**Task objective**
Report, word for word, every line of the material that contains "objects".

A run of records:

start

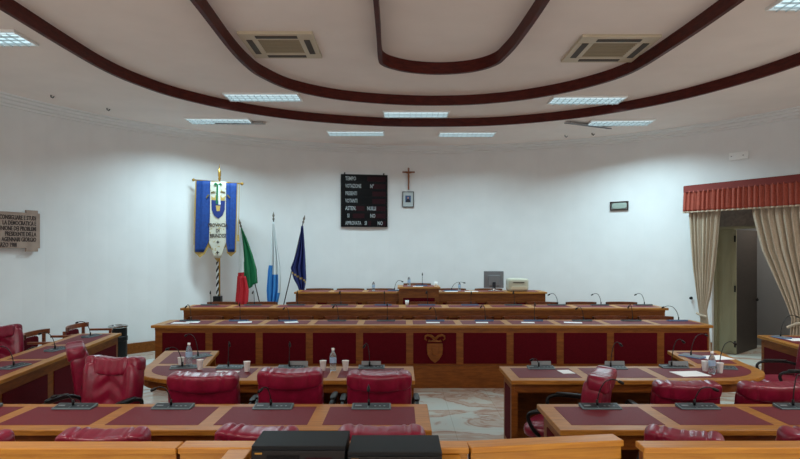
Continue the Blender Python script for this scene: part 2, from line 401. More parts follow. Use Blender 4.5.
for (x0,y0,x1,y1,lab) in ((-3.45,11.17,-2.54,11.22,'dark louvre panel hanging under the ceiling light above the banner'), (3.16,11.16,4.12,11.66,'dark louvre panel hanging under the ceiling light at right')):
    a = Vector((x0,y0,0)); b = Vector((x1,y1,0)); L = (b-a).length; t = thing('hanging_louvre', lab, 'louvre panel', (x0,y0,CEIL), math.atan2(y1-y0,x1-x0))
    m = MB(); R = Matrix.Rotation(math.radians(11),4,'X')
    m.box(0, L, 0, 0.14, -0.06, -0.045, R); m.build('panel', M['grey_plastic'], t)
    m = MB().tube([(0.03,0.02,-0.05),(0.03,0.02,0)], 0.004, 6).tube([(L-.03,0.02,-0.05),(L-.03,0.02,0)], 0.004, 6); m.build('chain', M['chrome'], t)
# cassette air conditioners
def cassette(x, y, s, label, rz=0):
    t = thing('air_conditioner', label, 'air conditioner', (x,y,CEIL), rz, 'ceiling cassette air conditioners')
    h = s/2; m = MB()
    a = h*0.56
    for (x0,x1,y0,y1) in ((-h,h,-h,-a),(-h,h,a,h),(-h,-a,-a,a),(a,h,-a,a)): m.box(x0,x1,y0,y1,-0.035,0)
    m.build('casing', M['ac'], t, bevel=0.006)
    m = MB().box(-a,a,-a,a,-0.02,-0.012)
    for k in range(9): yy = -a+.03+k*(2*a-.06)/8; m.box(-a,a,yy-.012,yy+.006,-0.032,-0.02)
    m.build('intake_grille', M['ac_grille'], t)
    for (x0,x1,y0,y1) in ((-a,a,-h*.86,-h*.70),(-a,a,h*.70,h*.86),(-h*.86,-h*.70,-a,a),(h*.70,h*.86,-a,a)):
        MB().box(x0,x1,y0,y1,-0.042,-0.034).build('air_vane', M['ac_dark'], t)
cassette(-1.39, 7.07, 0.84, 'ivory ceiling air conditioner at left, beside the middle beam')
cassette(2.5, 7.2, 0.9, 'ivory ceiling air conditioner at right of the U-shaped beam')
for (px,py,side) in ((51,95,'left, farther from the banner'),(107,108,'left, nearer the banner'),(592,133,'right, below the hanging louvre'),(565,135,'right, left of the other one')):
    p = at(px,py,CEIL); tag(MB().tube([(p.x,p.y,CEIL),(p.x,p.y,CEIL-.03),(p.x+.03,p.y,CEIL-.045),(p.x+.05,p.y,CEIL-.02)],0.009,6).build('ceiling_hook', M['black']), 'tiny dark hook in the ceiling at '+side, 'hook', 'ceiling hooks')

# ================================================================== DESKS
def inlay(t, x0,x1,y0,y1,z, T=None): return MB().box(x0,x1,y0,y1,z-.004,z+.0015,T).build('leather_inlay', M['inlay'], t, world=True)
def apron_bench(name, label, x0, x1, y0, y1, zf, zt, centers, pw, panels, front_z, cat='desk', group=None, plinth=0.0, ov=0.05):
    t = thing(name, label, cat, ((x0+x1)/2, (y0+y1)/2, zf), 0, group)
    MB().box(x0-ov, x1+ov, y0-ov*.6, y1, zt-.04, zt).build('desktop', M['wood'], t, bevel=0.006, world=True)
    MB().box(x0, x1, y0, y0+.03, zf, zt-.04).box(x0,x1,y0-.012,y0,zt-.075,zt-.04).build('front_board', M['wood_front'], t, bevel=0.003, world=True)
    MB().box(x0, x0+.03, y0+.03, y1-.05, zf, zt-.04).build('end_panel', M['wood_front'], t, world=True)
    MB().box(x1-.03, x1, y0+.03, y1-.05, zf, zt-.04).build('end_panel', M['wood_front'], t, world=True)
    if plinth: MB().box(x0-.02, x1+.02, y0-.03, y0-.001, zf, zf+plinth).build('plinth', M['wood_front'], t, bevel=0.004, world=True)
    for c in centers:
        inlay(t, c-pw/2, c+pw/2, y0+.09, y1-.1, zt)
        if panels: MB().box(c-panels/2, c+panels/2, y0-.004, y0+.01, front_z[0], front_z[1]).build('front_panel', M['panel'], t, world=True)
    return t
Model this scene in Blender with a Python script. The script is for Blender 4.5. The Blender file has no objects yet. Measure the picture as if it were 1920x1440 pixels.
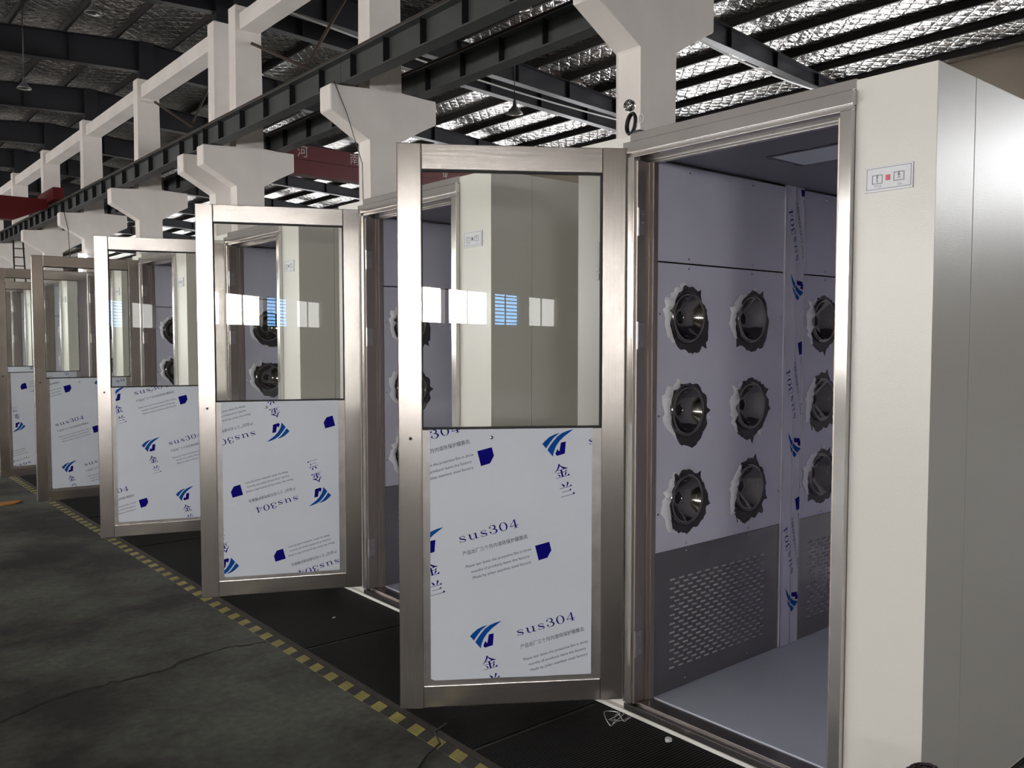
import bpy, bmesh, math, random
from mathutils import Matrix, Vector

sc = bpy.context.scene
COL = sc.collection
PI = math.pi

# ------------------------------------------------------------------ camera
TH = math.radians(39.9)
PT = math.atan(83 / 1613.0)
CAMZ = 1.405
fw = Vector((math.sin(TH) * math.cos(PT), math.cos(TH) * math.cos(PT), -math.sin(PT)))
rt = Vector((math.cos(TH), -math.sin(TH), 0))
up = rt.cross(fw)
cam = bpy.data.cameras.new('camera')
cam.sensor_width = 36
cam.lens = 1613 / 1920 * 36
cam.clip_end = 300
camo = bpy.data.objects.new('camera', cam)
COL.objects.link(camo)
camo.matrix_world = Matrix(((rt.x, up.x, -fw.x, 0), (rt.y, up.y, -fw.y, 0), (rt.z, up.z, -fw.z, CAMZ), (0, 0, 0, 1)))
sc.camera = camo

# ------------------------------------------------------------------ world, exposure, daylight
world = bpy.data.worlds.new('overcast_sky')
sc.world = world
world.use_nodes = True
world.node_tree.nodes['Background'].inputs[0].default_value = (0.80, 0.90, 1.0, 1)
world.node_tree.nodes['Background'].inputs[1].default_value = 1.0
sc.view_settings.view_transform = 'Standard'
sc.view_settings.look = 'None'
sc.view_settings.gamma = 1
sc.view_settings.use_curve_mapping = False
sc.view_settings.exposure = 0.22
WIN_LEFT = 23.0      # daylight in the low window band behind the camera
WIN_RIGHT = 17.0     # daylight in the high window band beyond the booths
WIN_BRIGHT = 52.0    # the sunnier windows of that band, further back
sc.cycles.max_bounces = 8
sc.cycles.diffuse_bounces = 5
sc.cycles.glossy_bounces = 4
sc.cycles.transparent_max_bounces = 24
sc.cycles.sample_clamp_indirect = 6

# ------------------------------------------------------------------ materials
MATS = {}

def mat(name, color, rough=0.5, metal=0.0, spec=0.5, noise=None, bump=None, coat=0.0, emit=None):
    """noise=(scale, strength, stretch xyz); bump=(scale, strength, stretch)"""
    m = bpy.data.materials.new(name)
    m.use_nodes = True
    nt = m.node_tree
    b = nt.nodes['Principled BSDF']
    b.inputs['Base Color'].default_value = (*color, 1)
    b.inputs['Roughness'].default_value = rough
    b.inputs['Metallic'].default_value = metal
    b.inputs['Specular IOR Level'].default_value = spec
    b.inputs['Coat Weight'].default_value = coat
    if noise or bump:
        tc = nt.nodes.new('ShaderNodeTexCoord')
    def tex(scale, stretch, detail=4):
        mp = nt.nodes.new('ShaderNodeMapping')
        mp.inputs['Scale'].default_value = stretch
        nt.links.new(tc.outputs['Object'], mp.inputs[0])
        n = nt.nodes.new('ShaderNodeTexNoise')
        n.inputs['Scale'].default_value = scale
        n.inputs['Detail'].default_value = detail
        nt.links.new(mp.outputs[0], n.inputs[0])
        return n
    if noise:
        sc_, st, stretch = noise
        n = tex(sc_, stretch)
        r = nt.nodes.new('ShaderNodeMapRange')
        r.inputs['From Min'].default_value = 0.3
        r.inputs['From Max'].default_value = 0.7
        r.inputs['To Min'].default_value = 1 - st
        r.inputs['To Max'].default_value = 1 + st
        nt.links.new(n.outputs[0], r.inputs[0])
        v = nt.nodes.new('ShaderNodeVectorMath')
        v.operation = 'SCALE'
        v.inputs[0].default_value = color
        nt.links.new(r.outputs[0], v.inputs['Scale'])
        nt.links.new(v.outputs[0], b.inputs['Base Color'])
    if bump:
        sc_, st, stretch = bump
        n = tex(sc_, stretch, 3)
        bp = nt.nodes.new('ShaderNodeBump')
        bp.inputs['Strength'].default_value = st
        bp.inputs['Distance'].default_value = 0.01
        nt.links.new(n.outputs[0], bp.inputs['Height'])
        nt.links.new(bp.outputs[0], b.inputs['Normal'])
    if emit:
        b.inputs['Emission Color'].default_value = (*emit[0], 1)
        b.inputs['Emission Strength'].default_value = emit[1]
    MATS[name] = m
    return m

U = (1, 1, 1)
mat('cream_paint', (0.69, 0.67, 0.625), 0.29, 0, 0.5, bump=(240, 0.07, U))
mat('bare_panel_steel', (0.50, 0.47, 0.45), 0.35, 1.0, noise=(5, 0.12, (3, 3, 3)))
mat('film_white', (0.80, 0.845, 0.925), 0.45, 0, 0.4, noise=(3, 0.025, U))
mat('film_grey', (0.71, 0.70, 0.80), 0.36, 0, 0.5, noise=(2.2, 0.07, U), bump=(6, 0.05, U))
mat('film_floor', (0.53, 0.56, 0.66), 0.30, 0, 0.5, noise=(2.2, 0.08, U))
mat('film_flap', (0.88, 0.88, 0.90), 0.4, 0, 0.5)
mat('grille_steel', (0.34, 0.32, 0.31), 0.26, 1.0, noise=(3, 0.08, U))
mat('filter_grey', (0.62, 0.62, 0.62), 0.8)
mat('torn_steel', (0.055, 0.053, 0.055), 0.25, 0.3, noise=(18, 0.3, U))
mat('chrome', (0.62, 0.60, 0.57), 0.07, 1.0)
mat('dark_chrome', (0.24, 0.225, 0.21), 0.10, 1.0)
mat('rebate_steel', (0.42, 0.37, 0.33), 0.42, 1.0)
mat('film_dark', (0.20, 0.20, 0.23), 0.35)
mat('black_hole', (0.008, 0.008, 0.008), 0.7)
mat('gasket_black', (0.012, 0.012, 0.012), 0.5)
mat('navy_print', (0.005, 0.003, 0.21), 0.7, 0, 0.08)
mat('blue_print', (0.003, 0.085, 0.38), 0.7, 0, 0.08)
mat('fine_print', (0.035, 0.035, 0.12), 0.7, 0, 0.08)
mat('label_white', (0.68, 0.69, 0.72), 0.35)
mat('label_grey', (0.16, 0.16, 0.20), 0.5)
mat('led_red', (0.62, 0.08, 0.12), 0.4)
mat('white_concrete', (0.83, 0.775, 0.735), 0.85, 0, 0.2, noise=(1.2, 0.05, U), bump=(9, 0.22, U))
mat('runway_steel', (0.060, 0.064, 0.063), 0.55, 0, 0.4, noise=(2, 0.12, U))
mat('rail_rust', (0.045, 0.028, 0.020), 0.7)
mat('rafter_paint', (0.013, 0.013, 0.0165), 0.5, 0, 0.4)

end

**Result of the exercise**
Model this scene in Blender with a Python script. The script is for Blender 4.5. The Blender file has no objects yet. Measure the picture as if it were 1920x1440 pixels.
camo = bpy.data.objects.new('camera', cam)
COL.objects.link(camo)